Note the recipe gives starting amounts for seasoning. You may want or need to add more or less butter–you’re looking for a creamy, spreadable mixture that’s nicely seasoned at cool room temperature.
Ingredients:
One 3-ounce/85-gram tin sardines, ideally packed in water
about one tablespoon/15g unsalted, softened butter, preferably a higher-fat, European-style butter like Kerrygold or Plugra.
1/2 teaspoon salt
1/2 teaspoon pepper
2 teaspoons parsley, finely minced
1 scallion, green portion only, minced
lemon juice, to taste
Drain the sardines in a colander and bone them as best you can. A few bone fragments are fine.
Crumble the fish into a medium bowl and add the butter. Mix using your clean fingers or a spatula. You may need to add butter: you’re looking for a creamy mixture that holds together without crumbling.
Once the butter and fish are amalgamated, stir in remaining ingredients, tasting for seasoning.
Pack rillettes into small crocks, custard cups, or lidded storage containers. If your crocks don’t have lids, cover them tightly with plastic wrap.
Chill 6 hours.
Fifteen minutes before consuming, remove rillettes from refrigerator.

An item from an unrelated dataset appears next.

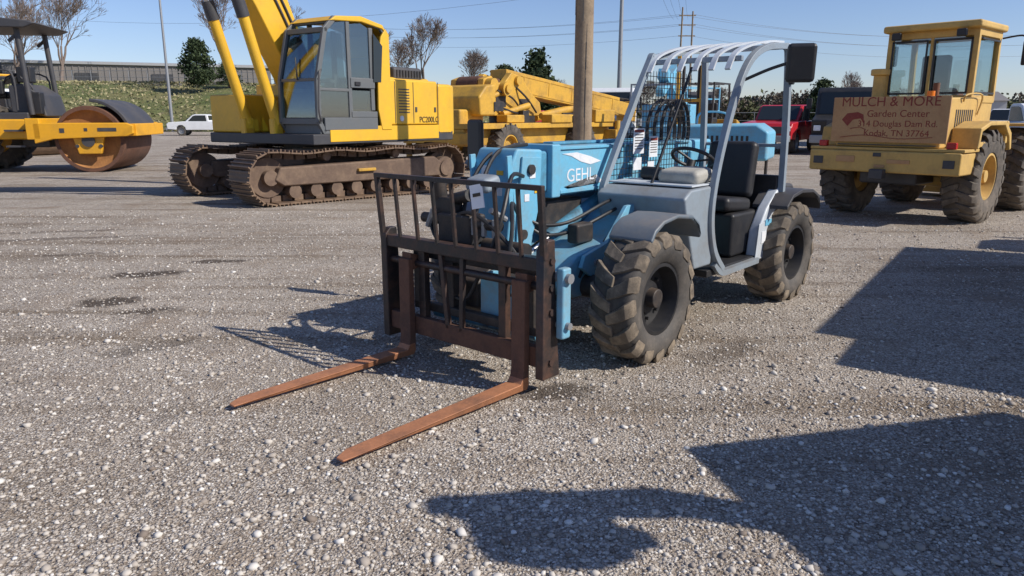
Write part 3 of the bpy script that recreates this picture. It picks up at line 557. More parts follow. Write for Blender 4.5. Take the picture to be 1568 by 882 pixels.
# ================================================================ CRANE
C=root('rough_terrain_crane',(.0,24.5,0),(.62,.785),1.06)
boxr(C,'carrier_frame',-3.2,4.2,-.9,.9,.7,1.15,YELC,.03)
boxr(C,'carrier_deck',-3.2,4.2,-1.2,1.2,1.15,1.3,YELC,.02)
for nm,x,y in(('wheel_rear_right',-1.6,-1.05),('wheel_rear_left',-1.6,1.05),('wheel_front_right',2.2,-1.05),('wheel_front_left',2.2,1.05)):
    wheel(C,nm,(x,y,.66),.62,.42,.32,1 if y>0 else -1,RUBD,YELC,18,.035,.12)
for x in(-3.1,4.1):
    boxr(C,'outrigger_beam_%d'%(x>0),x-.18,x+.18,-1.35,1.35,.75,1.05,YELC,.02)
    cyls(C,'outrigger_jacks_%d'%(x>0),[((x,s*1.3,.25),(x,s*1.3,1.35),.09) for s in(-1,1)],YELC,12)
cyl(C,'turntable',(0,0,1.3),(0,0,1.5),.7,BLK,28)
sp=[(-2.0,1.5),(.7,1.5),(.6,1.9),(.1,2.2),(-.3,2.62),(-.8,2.72),(-1.1,2.45),(-1.5,2.4),(-1.7,2.6),(-2.05,2.5),(-2.1,2.1)]
prism(C,'superstructure',sp,-.62,-.40,YELC,.03)
prism(C,'superstructure_left',sp,.40,.62,YELC,.03)
boxes(C,'cutout_shade_sheets',[((-.2,-.625,1.85),(.5,.012,.28)),((-1.3,-.625,1.9),(.45,.012,.3))],BLK,.03)  # black sheets on the side plate, painted-in shade of cutouts
prism(C,'counterweight',[(-2.75,1.5),(-2.1,1.5),(-2.1,2.35),(-2.5,2.3),(-2.8,2.0)],-1.1,1.1,YELC,.06)
cyl(C,'winch_drum',(-1.2,-.39,2.25),(-1.2,.39,2.25),.30,RUSTD,24); cyl(C,'winch_drum_aux',(-1.85,-.39,2.35),(-1.85,.39,2.35),.24,RUSTD,24)
cyls(C,'winch_motors',[((-1.2,-.8,2.25),(-1.2,-.62,2.25),.2),((-1.85,-.85,2.35),(-1.85,-.62,2.35),.17),((-1.2,-.86,2.25),(-1.2,-.8,2.25),.12),((-.55,-.72,2.5),(-.55,-.6,2.5),.13)],YELC,18)
boxes(C,'boom',[((2.6,0,2.18),(6.6,.62,.62),(0,6,0))],YELC,.02)
boxes(C,'boom_inner_section',[((6.3,0,1.77),(1.0,.48,.46),(0,6,0))],YELC,.02)
boxes(C,'boom_head',[((6.95,0,1.66),(.5,.56,.7),(0,6,0))],YELC,.03)
boxes(C,'boom_side_stiffener',[((2.6,-.315,2.41),(6.5,.02,.05),(0,6,0)),((2.6,-.315,1.95),(6.5,.02,.05),(0,6,0))]+[((x,-.316,2.18-(x-2.6)*.105),(.06,.02,.44),(0,6,0)) for x in(0.2,1.5,2.8,4.1,5.4)],YELC,.004)
cyl(C,'boom_lift_cylinder',(.9,-.2,1.45),(3.4,-.2,1.80),.13,YELC,16)
cyls(C,'boom_top_cables',[((-1.1,-.1,2.56),(6.9,-.1,2.1),.02),((-1.1,.1,2.56),(6.9,.1,2.1),.02)],BLK,6)
boxr(C,'operator_cab',-.5,.9,.66,1.25,1.5,2.6,YELC,.04); boxr(C,'cab_window_side',-.4,.8,1.252,1.262,2.0,2.5,GLD,0); boxr(C,'cab_window_rear',-.512,-.502,.7,1.18,2.0,2.5,GLD,0)
boxes(C,'engine_hood',[((-2.7,0,1.45),(1.0,1.5,.45))],YELC,.06)
cyls(C,'hydraulic_cylinders',[((-1.4,-.75,1.55),(-.2,-.78,1.8),.09),((.4,-.8,1.5),(2.2,-.8,1.45),.09),((-2.3,-.75,1.9),(-1.6,-.75,2.1),.07)],YELC,10)
tubes(C,'hoses',[[(-1.5,-.66,2.2),(-1.0,-.8,2.0),(-.5,-.7,1.7)],[(-1.6,-.66,1.8),(-1.0,-.85,1.6),(-.2,-.7,1.55)],[(-.6,-.64,2.3),(-.3,-.8,2.0),(.3,-.7,1.6)]],.03,BLKP,6)
boxes(C,'carrier_boxes',[((3.4,-1.0,1.5),(1.2,.5,.4)),((.9,-1.05,1.42),(1.1,.4,.25)),((-1.2,-.9,1.42),(.8,.4,.22))],YELC,.03)
boxes(C,'dark_fittings',[((-.6,-.9,1.5),(.3,.2,.3)),((1.7,-1.1,1.4),(.3,.3,.2)),((-2.0,-1.12,1.75),(.4,.02,.25)),((2.6,-.33,1.5),(.8,.1,.2))],BLK,.03)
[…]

Serve on crackers, toasts, or, less conventionally in a sandwich with lettuce, tomato, and onion.
Sardine rillettes will keep, covered and refrigerated, for four days.
Tuna Rillettes
yield: about 12 ounces/1/1/2 cups/350 grams
Prep time: Butter must be soft, so take it from the refrigerator at least one hour before preparing rillettes. Making the rillettes is a matter of moments, but the mixture is best chilled at least six hours.
You may need or want to add more butter for mixture to cohere. Seasonings are to taste. Remember rillettes are served at cool room temperature, and coolness dulls flavors.
Ingredients:
Two 5-ounce/140 gram cans of best quality tuna fish, packed in water
1-2 tablespoons/15-30 grams softened, unsalted butter, ideally a higher-fat European style butter like Kerrygold or Plugra
2 teaspoons full-fat plain yogurt
1 scallion, green portion only, minced
1 teaspoon salt
1 teaspoon pepper
2 teaspoons parsley, minced
a tiny amount of very fresh garlic, minced (optional)
lemon juice, to taste
Drain the tuna in a colander; rinse well if not water-packed.
Crumble tuna into a large bowl.
Using your clean fingers or a spatula, mash the tuna and butter together until amalgamated. You may need to add butter; you want a creamy texture that holds together.
Add the remaining ingredients, tasting for seasoning.
Pack tuna into ramekins, custard cups, or lidded storage containers. If your containers are not lidded, cover tightly with plastic wrap.
Chill, ideally for at least six hours.
To serve: fifteen minutes before serving time, remove rillettes from refrigerator. Serve on crackers, toasts, or in a sandwich.
Tuna rillettes keep, refrigerated, up to four days.